On 28.12.16 00.09, Stefan Ram wrote:
> I try to summarize, as I understand it, a programming
> error that was reported at the cppcon:
>
> The essential point seems to have been code like:
>
> int x; if( x )x = 0;
>
> . Assume, you want x to be 0, but in a situation where a
> write access is expensive. So you first check whether it
> happens to already be zero.
>
> Turns out, after this, x might still not be zero!
>
> The cppcon explanation went like this:
>
> The kernel might know that the program reads from uninitialized
> data and return 0 for »x« without actually reading it,
> because it knows that in this case it is free to return any
> value. Later, someone might write into the page that holds x
> and this might cause the page to be created or loaded or
> something and then subsequent read accesses to x will return
> the actual value in the storage which might not be 0.
The basic message is, that uninitialized storage might not even return
/reproducible/ values. Of course, the standard tells nothing about
behavior at UB. In practice it is a academic discussion since it it
almost impossible to find even one existing platform that /does/ return
unreproducible results on uninitialized memory. Only one of the reasons
is that this is always a potential security risk. You might get memory
content that was never intended for your eyes.
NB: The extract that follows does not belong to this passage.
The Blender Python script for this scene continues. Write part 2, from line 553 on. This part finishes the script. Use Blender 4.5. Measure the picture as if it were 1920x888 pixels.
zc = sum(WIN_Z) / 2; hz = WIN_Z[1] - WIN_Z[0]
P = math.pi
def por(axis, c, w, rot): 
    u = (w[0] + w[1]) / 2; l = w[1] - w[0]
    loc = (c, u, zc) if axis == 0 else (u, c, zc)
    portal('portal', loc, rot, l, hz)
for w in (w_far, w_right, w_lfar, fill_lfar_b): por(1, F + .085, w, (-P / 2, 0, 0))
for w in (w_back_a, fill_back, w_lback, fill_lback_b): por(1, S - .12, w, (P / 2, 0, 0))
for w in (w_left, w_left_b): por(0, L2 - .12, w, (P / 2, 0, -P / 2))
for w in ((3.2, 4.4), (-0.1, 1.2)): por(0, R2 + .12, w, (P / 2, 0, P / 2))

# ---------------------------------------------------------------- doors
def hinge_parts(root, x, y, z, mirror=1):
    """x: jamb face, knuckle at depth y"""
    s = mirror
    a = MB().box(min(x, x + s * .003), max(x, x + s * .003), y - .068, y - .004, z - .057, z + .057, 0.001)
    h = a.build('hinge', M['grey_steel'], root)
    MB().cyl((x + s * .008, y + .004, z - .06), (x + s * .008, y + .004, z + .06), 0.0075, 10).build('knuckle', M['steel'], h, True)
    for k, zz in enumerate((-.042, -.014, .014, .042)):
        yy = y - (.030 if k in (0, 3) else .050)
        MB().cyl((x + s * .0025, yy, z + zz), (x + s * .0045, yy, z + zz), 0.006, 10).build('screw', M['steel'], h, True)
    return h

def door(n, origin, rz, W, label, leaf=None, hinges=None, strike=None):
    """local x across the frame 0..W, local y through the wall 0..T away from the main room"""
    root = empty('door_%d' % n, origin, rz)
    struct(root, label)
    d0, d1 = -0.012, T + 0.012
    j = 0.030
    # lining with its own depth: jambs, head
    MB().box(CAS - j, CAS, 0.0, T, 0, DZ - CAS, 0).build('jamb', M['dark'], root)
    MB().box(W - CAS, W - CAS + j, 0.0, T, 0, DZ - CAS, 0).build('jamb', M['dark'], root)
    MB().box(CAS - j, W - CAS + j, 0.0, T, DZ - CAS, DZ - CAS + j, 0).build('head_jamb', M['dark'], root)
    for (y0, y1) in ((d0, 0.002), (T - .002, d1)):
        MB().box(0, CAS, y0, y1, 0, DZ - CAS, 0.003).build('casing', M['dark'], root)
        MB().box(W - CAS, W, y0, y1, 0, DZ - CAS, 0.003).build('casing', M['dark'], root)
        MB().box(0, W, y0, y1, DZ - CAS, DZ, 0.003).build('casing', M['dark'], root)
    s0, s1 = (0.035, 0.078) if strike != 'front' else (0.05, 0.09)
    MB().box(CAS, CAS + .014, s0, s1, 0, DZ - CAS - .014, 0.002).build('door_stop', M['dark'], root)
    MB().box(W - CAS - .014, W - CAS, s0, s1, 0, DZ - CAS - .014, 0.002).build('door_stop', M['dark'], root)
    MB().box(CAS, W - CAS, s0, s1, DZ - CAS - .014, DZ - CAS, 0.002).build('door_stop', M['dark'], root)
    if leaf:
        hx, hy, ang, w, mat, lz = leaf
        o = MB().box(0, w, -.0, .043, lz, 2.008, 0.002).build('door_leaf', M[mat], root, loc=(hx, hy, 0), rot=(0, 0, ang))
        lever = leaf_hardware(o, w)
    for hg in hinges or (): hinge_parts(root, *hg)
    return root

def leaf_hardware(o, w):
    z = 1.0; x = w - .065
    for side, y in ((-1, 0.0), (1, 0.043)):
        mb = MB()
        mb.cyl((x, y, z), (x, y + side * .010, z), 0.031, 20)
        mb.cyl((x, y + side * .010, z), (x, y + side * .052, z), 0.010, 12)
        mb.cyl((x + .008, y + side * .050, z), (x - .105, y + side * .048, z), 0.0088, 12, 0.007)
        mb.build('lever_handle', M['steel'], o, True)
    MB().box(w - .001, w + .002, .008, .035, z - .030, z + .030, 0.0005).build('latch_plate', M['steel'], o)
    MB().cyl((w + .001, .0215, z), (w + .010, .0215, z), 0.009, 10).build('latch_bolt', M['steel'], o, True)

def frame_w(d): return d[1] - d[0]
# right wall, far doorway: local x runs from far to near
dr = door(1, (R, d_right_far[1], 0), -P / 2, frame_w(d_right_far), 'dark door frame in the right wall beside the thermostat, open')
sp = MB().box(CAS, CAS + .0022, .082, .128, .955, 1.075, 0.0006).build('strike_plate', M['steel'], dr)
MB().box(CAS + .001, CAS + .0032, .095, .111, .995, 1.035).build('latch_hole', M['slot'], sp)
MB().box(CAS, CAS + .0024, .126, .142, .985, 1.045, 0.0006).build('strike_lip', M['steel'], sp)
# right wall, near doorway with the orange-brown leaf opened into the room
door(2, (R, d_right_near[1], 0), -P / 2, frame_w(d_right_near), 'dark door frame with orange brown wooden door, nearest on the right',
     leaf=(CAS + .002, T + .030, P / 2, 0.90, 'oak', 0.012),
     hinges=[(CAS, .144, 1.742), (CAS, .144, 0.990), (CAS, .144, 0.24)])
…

> But I believe a C++ programmer might take a more abstract
> point of view: We do not have to know anything about
> pages and kernels! It suffices to know that reading from
> uninitialized storage causes undefined behavior, which
> means that the program from now on can do anything. This
> includes the possibility that consecutive read accesses
> to the same uninitialized object may return different
> values without any intervening write access to this object.
In theory: yes.
But in practice on many platforms taking a conditional branch is by far
more expensive than setting a memory address to zero. So the discussion
is even more academic.
Firstly the branch may discard the CPU pipeline. Secondly the saved
write may cause an additional read cycle. While the write access might
end in the write back cache and is immediately available for read back
the read access is synchronous and may block the pipeline.
Only if writing to physically slow targets (e.g. flash RAM) writes could
be undesired. But at this point we are talking about platform specific
issues and on a certain platform this is likely to be /defined/ behavior.
Conclusion: a programmer should /never/ write crap like this in portable
code.
If on a certain platform it is better to go this way then it should be
up to the optimizer to generate the required code.